• Task prompt
Set all the material down again unchanged, without the pictures.

• Supplied data
——————

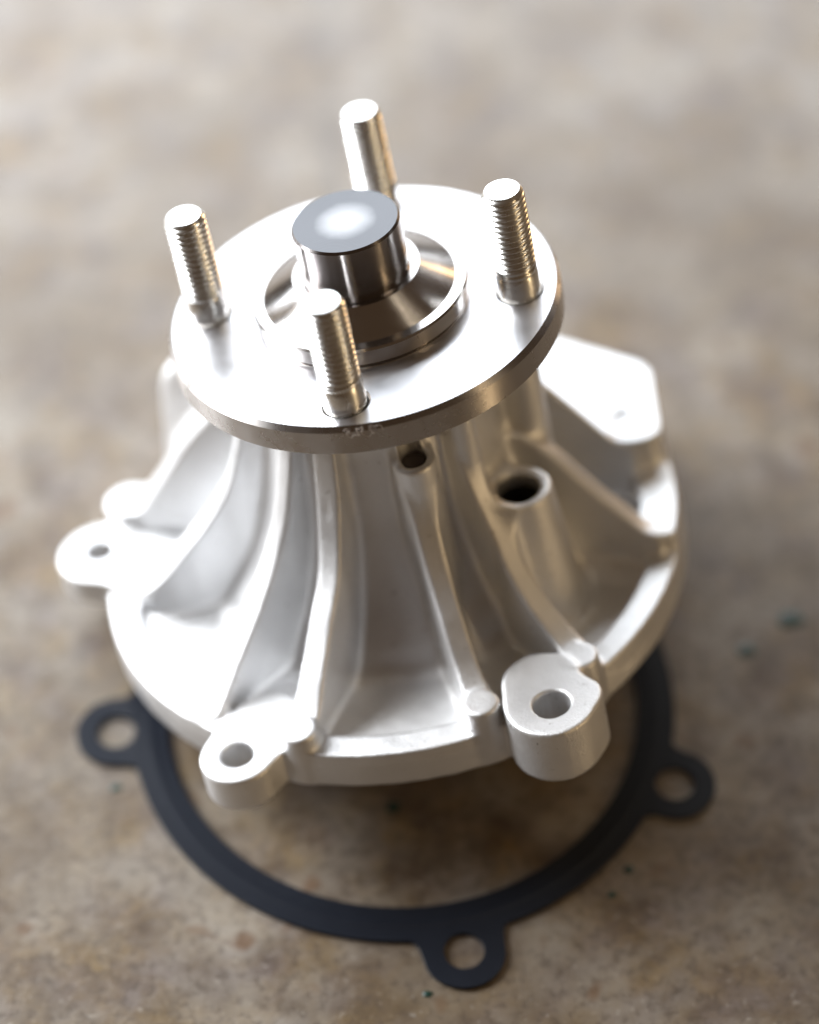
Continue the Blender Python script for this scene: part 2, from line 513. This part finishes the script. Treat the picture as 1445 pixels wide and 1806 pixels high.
def surface_nets():
    ins = F < 0
    c = np.zeros((nx - 1, ny - 1, nz - 1), np.int8)
    for i in (0, 1):
        for j in (0, 1):
            for k in (0, 1):
                c += ins[i:nx - 1 + i, j:ny - 1 + j, k:nz - 1 + k]
    act = np.argwhere((c > 0) & (c < 8))
    idx = np.full(c.shape, -1, np.int32)
    idx[act[:, 0], act[:, 1], act[:, 2]] = np.arange(len(act))
    corner = {}
    for i in (0, 1):
        for j in (0, 1):
            for k in (0, 1):
                corner[i, j, k] = F[act[:, 0] + i, act[:, 1] + j, act[:, 2] + k].astype(np.float64)
    acc = np.zeros((len(act), 3)); cnt = np.zeros(len(act))
    ks = list(corner)
    for a in ks:
        for b in ks:
            if sum(abs(p - q) for p, q in zip(a, b)) == 1 and a < b:
                fa, fb = corner[a], corner[b]
                x = (fa < 0) != (fb < 0)
                t = np.where(x, fa / np.where(x, fa - fb, 1), 0)
                for ax in range(3):
                    acc[:, ax] += np.where(x, a[ax] + t * (b[ax] - a[ax]), 0)
                cnt += x
    loc = acc / cnt[:, None]
    P = act + loc
    def samp(Q):
        Q = np.clip(Q, 0, [nx - 1.001, ny - 1.001, nz - 1.001])
        q0 = np.floor(Q).astype(int); f = Q - q0
        r = 0
        for i in (0, 1):
            for j in (0, 1):
                for k in (0, 1):
                    w = (f[:, 0] if i else 1 - f[:, 0]) * (f[:, 1] if j else 1 - f[:, 1]) * (f[:, 2] if k else 1 - f[:, 2])
                    r = r + w * F[q0[:, 0] + i, q0[:, 1] + j, q0[:, 2] + k]
        return r
    def grad(Q, e):
        return np.stack([(samp(Q + d) - samp(Q - d)) / (2 * e * H) for d in np.eye(3) * e], 1)
    g = grad(P, 0.6)
    st = (samp(P) / np.maximum((g * g).sum(1), 0.1))[:, None] * g / H
    P = P - np.clip(st, -0.4, 0.4)
    nrm = grad(P, 0.9)
    nrm /= np.linalg.norm(nrm, axis=1)[:, None] + 1e-9
    quads = []
    for ax in range(3):
        sl = [slice(1, None)] * 3
        n = [nx, ny, nz]
        a = [slice(1, n[q] - 1) for q in range(3)]; b = list(a)
        a[ax] = slice(0, n[ax] - 1); b[ax] = slice(1, n[ax])
        A, B = ins[tuple(a)], ins[tuple(b)]
        for flip in (False, True):
            e = np.argwhere((A & ~B) if not flip else (~A & B))
            off = np.ones(3, int); off[ax] = 0
            e = e + off
            u, v = (ax + 1) % 3, (ax + 2) % 3
            du = np.zeros(3, int); du[u] = 1
            dv = np.zeros(3, int); dv[v] = 1
            q = [e - du - dv, e - dv, e, e - du]
            q = [idx[w[:, 0], w[:, 1], w[:, 2]] for w in q]
            if flip:
                q = q[::-1]
            quads.append(np.stack(q, 1))
    Q = np.concatenate(quads)
    Q = Q[(Q >= 0).all(1)]
    near = np.clip(np.rint(P).astype(int), 0, [nx - 1, ny - 1, nz - 1])
    lab = LB[near[:, 0], near[:, 1], near[:, 2]]
    return lo + P * H, nrm, Q, lab

VP, VN, QD, VL = surface_nets()
del F, LB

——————

• Response to this exercise
Continue the Blender Python script for this scene: part 2, from line 513. This part finishes the script. Treat the picture as 1445 pixels wide and 1806 pixels high.
def surface_nets():
    ins = F < 0
    c = np.zeros((nx - 1, ny - 1, nz - 1), np.int8)
    for i in (0, 1):
        for j in (0, 1):
            for k in (0, 1):
                c += ins[i:nx - 1 + i, j:ny - 1 + j, k:nz - 1 + k]
    act = np.argwhere((c > 0) & (c < 8))
    idx = np.full(c.shape, -1, np.int32)
    idx[act[:, 0], act[:, 1], act[:, 2]] = np.arange(len(act))
    corner = {}
    for i in (0, 1):
        for j in (0, 1):
            for k in (0, 1):
                corner[i, j, k] = F[act[:, 0] + i, act[:, 1] + j, act[:, 2] + k].astype(np.float64)
    acc = np.zeros((len(act), 3)); cnt = np.zeros(len(act))
    ks = list(corner)
    for a in ks:
        for b in ks:
            if sum(abs(p - q) for p, q in zip(a, b)) == 1 and a < b:
                fa, fb = corner[a], corner[b]
                x = (fa < 0) != (fb < 0)
                t = np.where(x, fa / np.where(x, fa - fb, 1), 0)
                for ax in range(3):
                    acc[:, ax] += np.where(x, a[ax] + t * (b[ax] - a[ax]), 0)
                cnt += x
    loc = acc / cnt[:, None]
    P = act + loc
    def samp(Q):
        Q = np.clip(Q, 0, [nx - 1.001, ny - 1.001, nz - 1.001])
        q0 = np.floor(Q).astype(int); f = Q - q0
        r = 0
        for i in (0, 1):
            for j in (0, 1):
                for k in (0, 1):
                    w = (f[:, 0] if i else 1 - f[:, 0]) * (f[:, 1] if j else 1 - f[:, 1]) * (f[:, 2] if k else 1 - f[:, 2])
                    r = r + w * F[q0[:, 0] + i, q0[:, 1] + j, q0[:, 2] + k]
        return r
    def grad(Q, e):
        return np.stack([(samp(Q + d) - samp(Q - d)) / (2 * e * H) for d in np.eye(3) * e], 1)
    g = grad(P, 0.6)
    st = (samp(P) / np.maximum((g * g).sum(1), 0.1))[:, None] * g / H
    P = P - np.clip(st, -0.4, 0.4)
    nrm = grad(P, 0.9)
    nrm /= np.linalg.norm(nrm, axis=1)[:, None] + 1e-9
    quads = []
    for ax in range(3):
        sl = [slice(1, None)] * 3
        n = [nx, ny, nz]
        a = [slice(1, n[q] - 1) for q in range(3)]; b = list(a)
        a[ax] = slice(0, n[ax] - 1); b[ax] = slice(1, n[ax])
        A, B = ins[tuple(a)], ins[tuple(b)]
        for flip in (False, True):
            e = np.argwhere((A & ~B) if not flip else (~A & B))
            off = np.ones(3, int); off[ax] = 0
            e = e + off
            u, v = (ax + 1) % 3, (ax + 2) % 3
            du = np.zeros(3, int); du[u] = 1
            dv = np.zeros(3, int); dv[v] = 1
            q = [e - du - dv, e - dv, e, e - du]
            q = [idx[w[:, 0], w[:, 1], w[:, 2]] for w in q]
            if flip:
                q = q[::-1]
            quads.append(np.stack(q, 1))
    Q = np.concatenate(quads)
    Q = Q[(Q >= 0).all(1)]
    near = np.clip(np.rint(P).astype(int), 0, [nx - 1, ny - 1, nz - 1])
    lab = LB[near[:, 0], near[:, 1], near[:, 2]]
    return lo + P * H, nrm, Q, lab

VP, VN, QD, VL = surface_nets()
del F, LB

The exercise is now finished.